I also used to have a lot of trouble understanding this. Let me see if the following helps.
I assume we're working in some flavor of set theory and that I have already defined ordered pairs, nonnegative integers, and the notations $+$ and $\times$. I'll write $\mathbb{N}$ for the set of all nonnegative integers. Suppose I now need to define the function $n \mapsto 2^n$ from $\mathbb{N}$ to itself, and I am going to do it recursively.
Here is what I should prove:
Theorem: There is a unique subset $F$ of $\mathbb{N} \times \mathbb{N}$ such that
- For every $x \in \mathbb{N}$, there is precisely one $y \in \mathbb{N}$ such that $(x,y) \in F$.
- $(0,1) \in F$.
- If $(x,y) \in F$ then $(x+1, 2 \times y) \in F$
Then, whenever you want to write $y=2^{10}$, you instead write "Let $F$ be the unique subset of $\mathbb{N} \times \mathbb{N}$ such that ... and let $y$ be the unique element of $\mathbb{N}$ such that $(10, y) \in F$."
Of course, I haven't used fully formal language here. Statement 1, unpacks to "For all $x$ in $\mathbb{N}$, there exists $y \in \mathbb{N}$ such that $(x, y) \in F$ and, for all $x$, $y_1$ and $y_2$ in $\mathbb{N}$, if $(x,y_1) \in F$ and $(x,y_2) \in F$, then $y_1 = y_2$." A similar unpacking must be done with the statement that $F$ is unique.
This is a good point to pause and make sure you understand what I've written so far.
So, how do we prove this? I will sketch two proofs because I don't know whether you are comfortable with writing inductive proofs formally. So the first proof treats induction informally and assumes you can fill in the gaps, and the second proof fills in those gaps for you.
Proof sketch (informal induction): For $n \in \mathbb{N}$, let $\mathbb{N}_{\leq n}$ be the set of nonnegative integers less than or equal to $n$. We first show
Claim For all $n\in \mathbb{N}$, there exists a unique subset $G$ of $\mathbb{N}_{\leq n} \times \mathbb{N}$ such that
- For every $x \in \mathbb{N_{\leq n}}$, there is precisely one $y \in \mathbb{N}$ such that $(x,y) \in G$.
- $(0,1) \in G$.
- If $(x,y) \in G$ and $x then $(x+1, 2 \times y) \in G$
Our proof is by induction on $n$. If $n=0$, take $G= \{ (0,1) \}$. I leave it to you to check that this works and is unique.

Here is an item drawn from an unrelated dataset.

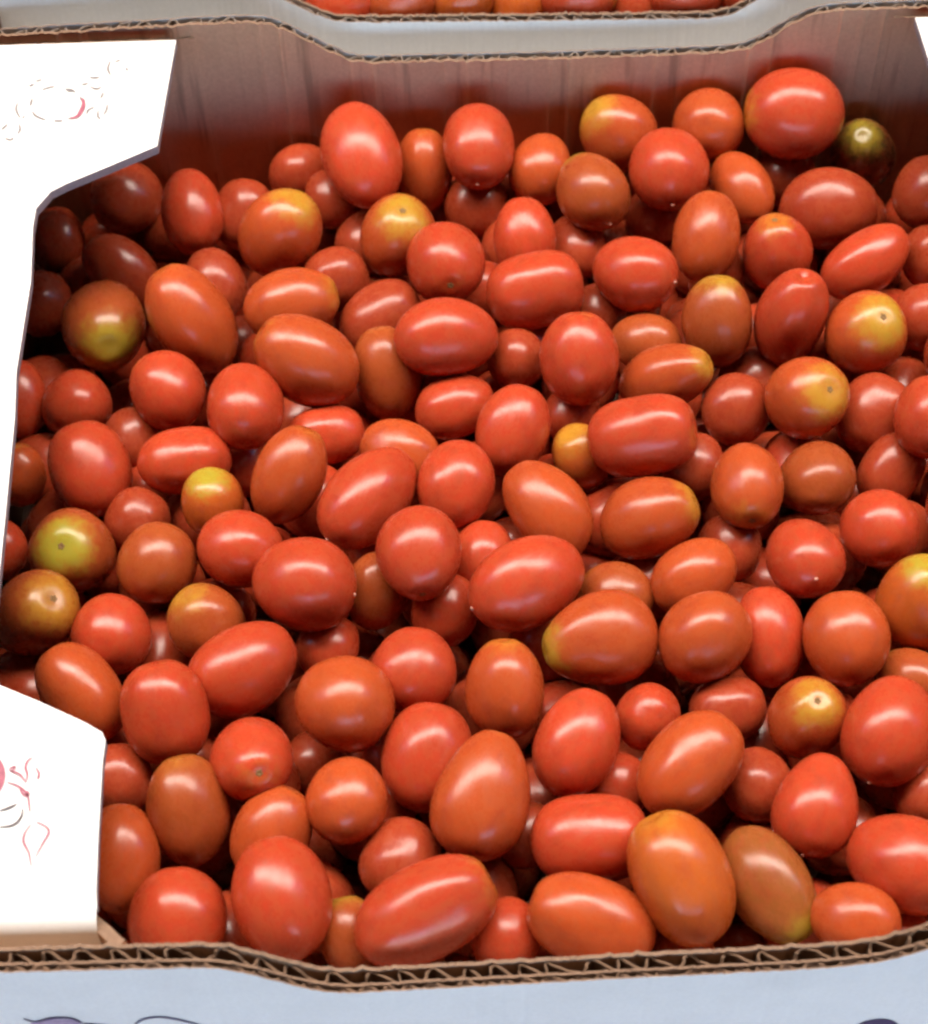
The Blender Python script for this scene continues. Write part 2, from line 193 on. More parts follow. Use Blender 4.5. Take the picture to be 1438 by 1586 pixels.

For $n>0$, let G' be the subset of $\mathbb{N}_{\leq n-1} \times \mathbb{N}$ we ave inductively constructed. Let $y$ be the unique integer such that (n-1, y) \in G'. Set G = G' \cup \{ (n, 2 \times y ) \}. Again, you must check that this works and is unique.
Define $F$ to be the set of ordered pairs $(x,y)$ in $\mathbb{N} \times \mathbb{N}$ such that for some $(n, G)$ as above, the ordered pair $(x,y)$ is in $G$. The rest of the proof is left to you. $\square$
Proof sketch (formal induction): I will assume that, when you constructed $\mathbb{N}$, you proved the Well Ordering Principle:
Any nonempty subset of $\mathbb{N}$ has a least element.
Let $S$ be the set of $n$ such that there does not exist a set $G$ as in the Claim. If $S=\emptyset$, then the claim holds and we finish the proof as above.
When $n=0$, the set $\{ (0,1) \}$ satisfies the Claim (details omitted), so $0 \not \in S$. Assume for the sake of contradiction that $S$ is nonempty. Then, by the Well Ordering Principle, $S$ has a least element $n$. By the first sentence of this paragraph, $n >0$.
Since $n-1 \not \in S$, there is a set G' which satisfies the claim with respect to $n-1$. Let $y$ be the unique integer such that (n-1, y) \in G'. Set G = G' \cup \{ (n, 2 \times y ) \}. Then $G$ satisfies the claim with respect to $n$ (details omitted). So $n$ is not in $S$ after all, a contradiction. $\square$
Remark for experts I deliberately phrased the above proof to avoid the Axiom of Replacement. The full strength of the Recursion Theorem requires Replacement, but I thought it was best pedagogically to dodge this issue while I could.